What to work on: The lines below are to be quoted exactly, from the first through the one that contains "S.camera = camo".

***

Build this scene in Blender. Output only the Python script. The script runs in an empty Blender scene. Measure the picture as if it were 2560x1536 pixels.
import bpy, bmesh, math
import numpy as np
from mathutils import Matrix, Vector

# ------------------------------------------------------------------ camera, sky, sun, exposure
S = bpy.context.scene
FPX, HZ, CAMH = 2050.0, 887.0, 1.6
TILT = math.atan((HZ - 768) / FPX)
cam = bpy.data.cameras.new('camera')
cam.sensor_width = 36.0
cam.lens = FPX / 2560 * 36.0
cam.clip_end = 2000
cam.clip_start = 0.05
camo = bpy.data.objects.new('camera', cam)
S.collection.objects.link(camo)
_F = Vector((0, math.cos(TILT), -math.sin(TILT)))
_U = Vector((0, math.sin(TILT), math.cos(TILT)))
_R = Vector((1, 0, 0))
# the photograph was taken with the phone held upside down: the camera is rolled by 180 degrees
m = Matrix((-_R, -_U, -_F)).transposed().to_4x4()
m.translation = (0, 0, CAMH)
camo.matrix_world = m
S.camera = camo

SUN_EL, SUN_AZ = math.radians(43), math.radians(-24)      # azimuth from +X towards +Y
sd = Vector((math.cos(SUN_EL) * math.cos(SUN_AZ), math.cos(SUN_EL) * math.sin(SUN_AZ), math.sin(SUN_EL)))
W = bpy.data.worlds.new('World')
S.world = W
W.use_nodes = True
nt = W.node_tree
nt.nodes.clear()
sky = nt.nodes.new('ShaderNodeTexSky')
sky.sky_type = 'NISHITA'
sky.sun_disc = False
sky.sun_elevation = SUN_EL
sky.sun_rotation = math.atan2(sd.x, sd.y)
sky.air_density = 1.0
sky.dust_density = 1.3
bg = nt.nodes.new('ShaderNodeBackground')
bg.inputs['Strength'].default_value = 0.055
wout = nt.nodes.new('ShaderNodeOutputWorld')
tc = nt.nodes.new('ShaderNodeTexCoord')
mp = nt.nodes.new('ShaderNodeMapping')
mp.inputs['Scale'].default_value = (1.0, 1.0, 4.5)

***

Answer to the task:
Build this scene in Blender. Output only the Python script. The script runs in an empty Blender scene. Measure the picture as if it were 2560x1536 pixels.
import bpy, bmesh, math
import numpy as np
from mathutils import Matrix, Vector

# ------------------------------------------------------------------ camera, sky, sun, exposure
S = bpy.context.scene
FPX, HZ, CAMH = 2050.0, 887.0, 1.6
TILT = math.atan((HZ - 768) / FPX)
cam = bpy.data.cameras.new('camera')
cam.sensor_width = 36.0
cam.lens = FPX / 2560 * 36.0
cam.clip_end = 2000
cam.clip_start = 0.05
camo = bpy.data.objects.new('camera', cam)
S.collection.objects.link(camo)
_F = Vector((0, math.cos(TILT), -math.sin(TILT)))
_U = Vector((0, math.sin(TILT), math.cos(TILT)))
_R = Vector((1, 0, 0))
# the photograph was taken with the phone held upside down: the camera is rolled by 180 degrees
m = Matrix((-_R, -_U, -_F)).transposed().to_4x4()
m.translation = (0, 0, CAMH)
camo.matrix_world = m
S.camera = camo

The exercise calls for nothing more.